José Cueli: ¡Gooooyaaa!

José Cueli
T
enía tal fuerza la palabra goya
, que en los años 50, el porrista universitario Palillo gritaba: ¡Goya!
y los estudiantes de las facultades (antes de Ciudad Universitaria) ya sabían que era ir al cine Goya y entrar gratis. Hoy día, es el grito en estadios, ceremonias académicas y en la interioridad de los universitarios: ¡Goooooyaaaaa!
En la tienda de abarrotes de la esquina de mi casa infantil, el tendero, boina, bigotes y seseo en el hablado, tenía atrás de la caja registradora una reproducción de un Goya, coloreado de grasa y mugre. El cuadro se sostenía por sí solo y lo cierto es que, sin necesidad de ninguna ayuda erudita, la obra goyesca conquistaba el primer puesto en mi atención infantil.

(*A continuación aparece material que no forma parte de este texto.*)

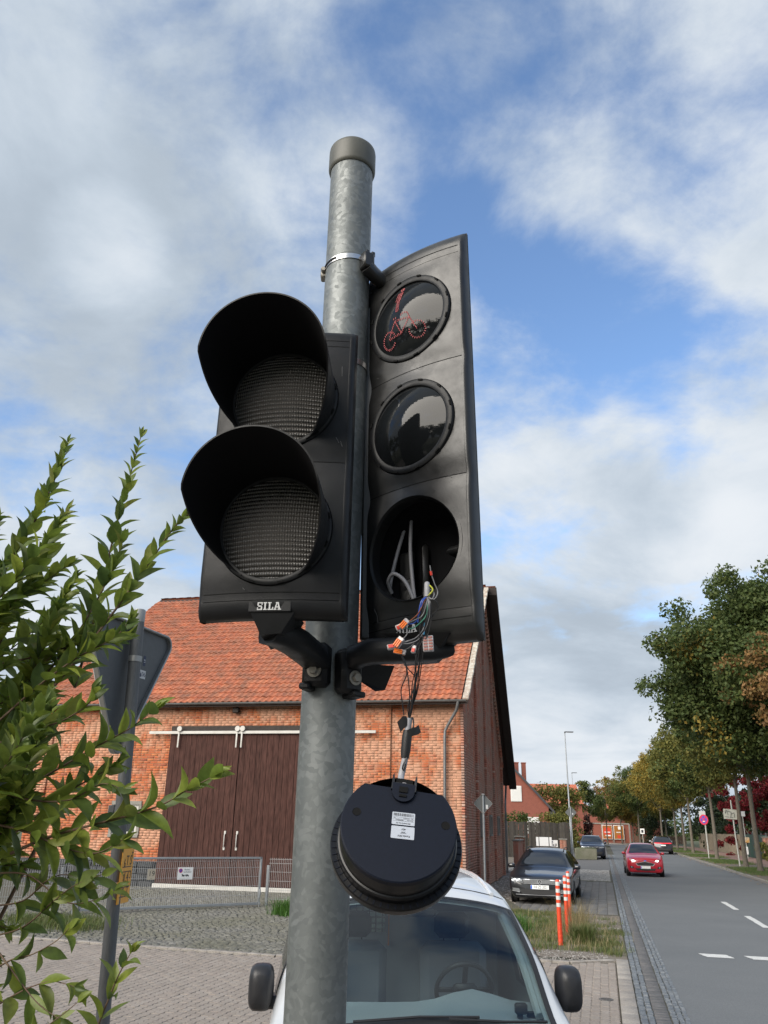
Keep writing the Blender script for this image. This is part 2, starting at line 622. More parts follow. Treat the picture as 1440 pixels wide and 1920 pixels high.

Iban hacia él los ojos con irreprimible ansiedad y un intenso terror inexplicable. Un voluntario deseo de no mirar, teniendo que mirar, no obstante, a pesar de todo. A mi criterio, el cuadro de Goya aparecía como una tragedia de incomprensible crueldad, una ventana abierta al espectáculo doloroso de la vida. La revelación de ese misterio del mundo que más tarde y poco a poco fui matizando: la irredimible fatalidad del mal.
Por una ventana del costado de la tienda penetraban los reflejos del sol, cubierta por una cortina corrida para mitigar los rayos del mismo. Pero, que conseguía que la luz se purificase con esos velos oportunos y el ambiente abarrotero quedara preparado para el vuelo incipiente de mi imaginación infantil. La cortina bañada de luz solar atraía mis ojos con fuerza imperiosa.
El cuadro de Goya me mostraba el revés de la vida y el sol: la muerte y las sombras. Una nueva ampliación de la vida-muerte, pero del lado de la tristeza y la culpa, el terror y la maldad.
La desesperada catadura de aquellos hombres que iban a recibir a bocajarro el plomo de los fusiles. Aquel hombre que como loco abría los brazos en cruz para que lo fusilaran mejor los verdugos. La fila de asesinos que apuntaban con infernal ferocidad a la luz del lúgubre farol.
El horror y el temor que los feroces asesinos me inspiraban lo trasladaba esta semana a los pobres compatriotas impotentes, apaleados sádicamente por la policía estadunidense. El tiempo no había pasado, volví a sentir el mismo horror y temor infantiles. La vida-muerte como terror y maldad, la irredimible fatalidad del mal.
Años después, aprendí que los dibujos taurinos de Goya, La tauromaquia, su obra en general, pertenecían al mismo aragonés que de manera genial me hizo sentir la crueldad, la maldad y la necesidad de omnipotencia del hombre, de aplastar y hacer sufrir al semejante. A mayor sufrimiento, más omnipotencia.
Estados Unidos, como símbolo, nos aprieta, nos fusila a la luz del farol, lo mismo a palos, que estrangulando nuestra economía, que excluyéndonos en cuadro televisivo. Goya, 200 años antes, pintó el sadismo con la magia de sus pinceles, luz y color en sombras.